If you’re a cake maker (or a florist, or a photographer, or a venue owner) and you don’t want to make a cake for a same-sex wedding, the Liberty Institute is there for you. It is the anti-ACLU, the same law firm that made headlines a few years ago when it sued the Plano school district after a third-grader was told not to hand out candy cane-shaped pens attached to religious messages. It represents a doctor in Georgia who was fired because of things he said on a Sunday in church, and Craig James, the running back-turned-sportscaster-turned-failed candidate for Senate who was fired from Fox Sports Southwest after his comments about gay people.

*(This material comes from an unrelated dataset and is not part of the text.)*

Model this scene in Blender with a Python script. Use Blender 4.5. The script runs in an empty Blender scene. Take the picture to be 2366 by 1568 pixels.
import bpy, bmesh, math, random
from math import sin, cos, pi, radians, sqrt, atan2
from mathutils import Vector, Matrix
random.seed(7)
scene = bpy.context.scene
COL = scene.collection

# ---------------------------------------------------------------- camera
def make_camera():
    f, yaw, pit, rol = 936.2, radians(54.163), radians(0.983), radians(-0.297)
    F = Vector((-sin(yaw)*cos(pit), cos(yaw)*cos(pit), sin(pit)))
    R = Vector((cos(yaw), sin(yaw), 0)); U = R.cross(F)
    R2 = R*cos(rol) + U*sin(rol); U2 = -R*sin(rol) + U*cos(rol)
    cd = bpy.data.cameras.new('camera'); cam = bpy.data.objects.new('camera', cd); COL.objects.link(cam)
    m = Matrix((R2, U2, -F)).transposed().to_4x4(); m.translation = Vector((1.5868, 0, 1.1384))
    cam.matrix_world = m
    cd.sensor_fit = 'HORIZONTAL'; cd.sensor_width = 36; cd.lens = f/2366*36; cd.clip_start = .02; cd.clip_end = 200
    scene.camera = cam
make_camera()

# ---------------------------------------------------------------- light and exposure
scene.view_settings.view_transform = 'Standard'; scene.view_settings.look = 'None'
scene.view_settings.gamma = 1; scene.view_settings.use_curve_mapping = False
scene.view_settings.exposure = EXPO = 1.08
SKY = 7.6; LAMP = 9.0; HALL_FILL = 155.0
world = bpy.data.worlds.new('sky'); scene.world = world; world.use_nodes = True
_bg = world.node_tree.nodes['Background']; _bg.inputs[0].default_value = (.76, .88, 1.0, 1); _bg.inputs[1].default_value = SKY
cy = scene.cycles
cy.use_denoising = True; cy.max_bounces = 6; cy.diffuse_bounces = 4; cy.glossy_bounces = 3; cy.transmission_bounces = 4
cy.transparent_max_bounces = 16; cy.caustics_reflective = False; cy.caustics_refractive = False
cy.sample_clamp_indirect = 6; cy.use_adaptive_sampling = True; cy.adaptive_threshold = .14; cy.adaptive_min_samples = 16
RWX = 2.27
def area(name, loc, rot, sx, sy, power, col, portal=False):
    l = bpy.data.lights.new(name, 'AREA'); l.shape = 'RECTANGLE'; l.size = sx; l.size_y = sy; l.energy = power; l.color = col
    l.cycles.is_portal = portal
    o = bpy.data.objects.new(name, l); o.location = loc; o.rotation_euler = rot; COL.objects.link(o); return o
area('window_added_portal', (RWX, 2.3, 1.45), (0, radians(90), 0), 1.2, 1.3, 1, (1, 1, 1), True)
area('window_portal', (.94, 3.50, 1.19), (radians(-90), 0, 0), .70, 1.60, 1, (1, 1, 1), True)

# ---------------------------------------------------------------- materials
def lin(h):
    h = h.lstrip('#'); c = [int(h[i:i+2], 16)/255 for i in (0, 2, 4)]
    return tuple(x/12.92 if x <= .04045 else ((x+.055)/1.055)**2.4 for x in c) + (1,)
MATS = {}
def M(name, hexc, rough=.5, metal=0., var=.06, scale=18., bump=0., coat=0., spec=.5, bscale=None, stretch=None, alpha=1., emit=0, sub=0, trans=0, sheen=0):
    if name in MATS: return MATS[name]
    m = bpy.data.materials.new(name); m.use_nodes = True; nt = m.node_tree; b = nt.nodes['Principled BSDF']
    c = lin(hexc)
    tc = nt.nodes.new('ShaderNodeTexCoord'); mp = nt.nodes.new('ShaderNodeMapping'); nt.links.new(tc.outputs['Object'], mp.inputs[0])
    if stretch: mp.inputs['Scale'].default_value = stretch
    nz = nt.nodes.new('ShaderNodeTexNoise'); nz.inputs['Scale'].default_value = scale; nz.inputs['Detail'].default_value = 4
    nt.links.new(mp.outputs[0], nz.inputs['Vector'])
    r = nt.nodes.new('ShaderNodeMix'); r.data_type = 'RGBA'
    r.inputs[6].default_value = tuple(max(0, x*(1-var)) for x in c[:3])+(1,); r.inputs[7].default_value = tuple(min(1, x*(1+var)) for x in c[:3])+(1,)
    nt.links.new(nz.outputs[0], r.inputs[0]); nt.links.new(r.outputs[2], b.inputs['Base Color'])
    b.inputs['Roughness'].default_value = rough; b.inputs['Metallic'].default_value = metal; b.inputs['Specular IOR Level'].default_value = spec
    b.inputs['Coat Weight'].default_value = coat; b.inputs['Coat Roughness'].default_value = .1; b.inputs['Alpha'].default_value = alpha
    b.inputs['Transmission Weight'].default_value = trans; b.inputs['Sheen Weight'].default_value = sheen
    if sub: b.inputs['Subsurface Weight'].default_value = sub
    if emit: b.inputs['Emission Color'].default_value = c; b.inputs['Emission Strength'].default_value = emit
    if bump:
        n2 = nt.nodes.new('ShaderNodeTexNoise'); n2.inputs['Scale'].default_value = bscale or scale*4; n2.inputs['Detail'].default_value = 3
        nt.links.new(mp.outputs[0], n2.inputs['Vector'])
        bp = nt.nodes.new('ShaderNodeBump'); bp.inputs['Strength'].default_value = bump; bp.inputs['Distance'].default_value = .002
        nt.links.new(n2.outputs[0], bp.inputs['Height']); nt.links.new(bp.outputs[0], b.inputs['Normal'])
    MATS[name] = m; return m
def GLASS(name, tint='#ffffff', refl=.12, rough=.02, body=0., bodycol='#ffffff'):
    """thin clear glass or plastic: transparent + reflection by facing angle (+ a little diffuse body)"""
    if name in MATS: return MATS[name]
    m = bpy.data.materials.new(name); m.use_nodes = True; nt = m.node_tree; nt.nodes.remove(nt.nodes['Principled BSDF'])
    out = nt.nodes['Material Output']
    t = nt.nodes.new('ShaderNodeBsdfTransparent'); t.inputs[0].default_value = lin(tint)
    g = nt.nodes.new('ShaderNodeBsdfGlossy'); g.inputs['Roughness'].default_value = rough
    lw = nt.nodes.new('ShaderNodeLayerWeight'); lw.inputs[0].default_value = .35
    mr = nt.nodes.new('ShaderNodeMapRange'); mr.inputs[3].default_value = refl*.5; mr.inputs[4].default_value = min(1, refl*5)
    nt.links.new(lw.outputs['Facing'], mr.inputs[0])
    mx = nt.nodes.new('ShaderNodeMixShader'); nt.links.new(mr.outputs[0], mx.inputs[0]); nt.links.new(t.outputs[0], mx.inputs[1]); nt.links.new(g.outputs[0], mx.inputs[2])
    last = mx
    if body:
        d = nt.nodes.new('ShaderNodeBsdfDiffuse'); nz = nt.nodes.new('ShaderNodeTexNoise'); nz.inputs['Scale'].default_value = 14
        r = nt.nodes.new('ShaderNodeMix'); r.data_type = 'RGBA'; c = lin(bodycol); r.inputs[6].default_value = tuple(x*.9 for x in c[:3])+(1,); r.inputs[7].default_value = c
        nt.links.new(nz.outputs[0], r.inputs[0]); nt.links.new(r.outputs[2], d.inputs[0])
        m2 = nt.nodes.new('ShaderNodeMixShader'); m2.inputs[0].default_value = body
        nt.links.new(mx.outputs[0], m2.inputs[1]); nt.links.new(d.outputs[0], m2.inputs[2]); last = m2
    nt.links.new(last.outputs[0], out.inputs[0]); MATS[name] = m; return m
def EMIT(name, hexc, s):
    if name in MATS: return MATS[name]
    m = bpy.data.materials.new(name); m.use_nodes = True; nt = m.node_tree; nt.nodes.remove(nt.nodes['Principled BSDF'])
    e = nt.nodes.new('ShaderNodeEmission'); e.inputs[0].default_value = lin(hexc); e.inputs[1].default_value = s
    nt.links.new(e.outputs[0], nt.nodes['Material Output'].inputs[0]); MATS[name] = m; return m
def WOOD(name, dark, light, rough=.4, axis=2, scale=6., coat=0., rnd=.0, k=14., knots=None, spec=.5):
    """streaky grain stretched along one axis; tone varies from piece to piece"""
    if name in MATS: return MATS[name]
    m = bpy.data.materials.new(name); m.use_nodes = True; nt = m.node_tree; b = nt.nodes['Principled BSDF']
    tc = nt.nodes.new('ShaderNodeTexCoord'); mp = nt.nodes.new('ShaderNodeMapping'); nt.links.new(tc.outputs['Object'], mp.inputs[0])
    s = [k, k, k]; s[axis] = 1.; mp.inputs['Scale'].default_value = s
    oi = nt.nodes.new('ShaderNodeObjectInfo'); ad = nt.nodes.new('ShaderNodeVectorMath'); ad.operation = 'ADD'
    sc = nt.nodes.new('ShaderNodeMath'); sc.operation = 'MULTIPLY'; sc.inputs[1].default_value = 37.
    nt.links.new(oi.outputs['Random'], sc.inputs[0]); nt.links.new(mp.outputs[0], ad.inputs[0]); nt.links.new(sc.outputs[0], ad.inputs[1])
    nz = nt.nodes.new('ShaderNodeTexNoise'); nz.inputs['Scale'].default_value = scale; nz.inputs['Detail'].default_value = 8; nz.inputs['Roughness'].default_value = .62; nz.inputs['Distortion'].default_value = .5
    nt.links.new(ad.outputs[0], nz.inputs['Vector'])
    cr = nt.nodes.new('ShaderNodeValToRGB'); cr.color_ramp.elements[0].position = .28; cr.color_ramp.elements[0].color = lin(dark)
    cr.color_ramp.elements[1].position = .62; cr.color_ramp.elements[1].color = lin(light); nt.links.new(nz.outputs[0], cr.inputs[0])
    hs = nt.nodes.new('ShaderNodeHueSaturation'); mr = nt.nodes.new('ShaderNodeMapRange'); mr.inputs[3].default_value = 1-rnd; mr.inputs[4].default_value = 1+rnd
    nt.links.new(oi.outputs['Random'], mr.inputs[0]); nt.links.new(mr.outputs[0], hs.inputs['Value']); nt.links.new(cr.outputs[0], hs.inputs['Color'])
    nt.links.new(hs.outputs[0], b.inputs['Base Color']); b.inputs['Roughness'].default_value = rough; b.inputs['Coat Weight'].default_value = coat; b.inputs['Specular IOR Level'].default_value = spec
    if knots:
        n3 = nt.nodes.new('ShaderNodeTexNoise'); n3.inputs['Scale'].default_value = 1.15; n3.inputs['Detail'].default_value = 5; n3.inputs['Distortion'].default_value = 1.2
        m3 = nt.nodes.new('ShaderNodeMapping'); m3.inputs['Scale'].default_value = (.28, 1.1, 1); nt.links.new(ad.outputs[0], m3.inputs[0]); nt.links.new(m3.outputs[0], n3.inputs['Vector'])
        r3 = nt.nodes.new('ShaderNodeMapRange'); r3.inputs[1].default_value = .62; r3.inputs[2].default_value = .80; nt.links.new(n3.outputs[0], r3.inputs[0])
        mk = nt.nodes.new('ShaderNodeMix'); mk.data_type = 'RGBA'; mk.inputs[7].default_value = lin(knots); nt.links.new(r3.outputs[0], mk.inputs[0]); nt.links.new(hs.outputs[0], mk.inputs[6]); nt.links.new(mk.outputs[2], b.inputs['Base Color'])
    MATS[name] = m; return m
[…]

After the landmark Supreme Court ruling on same-sex marriage this summer, courts will see even more cases like this—and the Liberty Institute is staking out its territory.

Started as a small, libertarian advocacy group in 1972, the organization now has a staff of 10 lawyers engaged in more than 100 legal matters around the country, including about 30 active court cases. It advises legislators in more than 20 states and has offered its services pro bono to court clerks in Texas who don’t want to issue marriage licenses to gay couples. 

While a majority of Americans support same-sex marriage, at least 40 percent don’t. And a large number of Americans say businesses should have a right to refuse service based on their religious beliefs. According to the nonprofit’s IRS forms, donations have gone from just over $2 million in 2009 to $8.4 million in 2013.

“In the last five years, hostility toward religion has grown rapidly,” says Jeff Mateer, general counsel at the Liberty Institute. “In our country there is a clash between people of faith and secularists, and as our society becomes more secularized, there is more conflict. We’ve made a strategic decision to take on more cases nationally, and with that our profile has risen.”

If you think all the issues around same-sex marriage are settled, think again. For the Liberty Institute, the fight has just begun.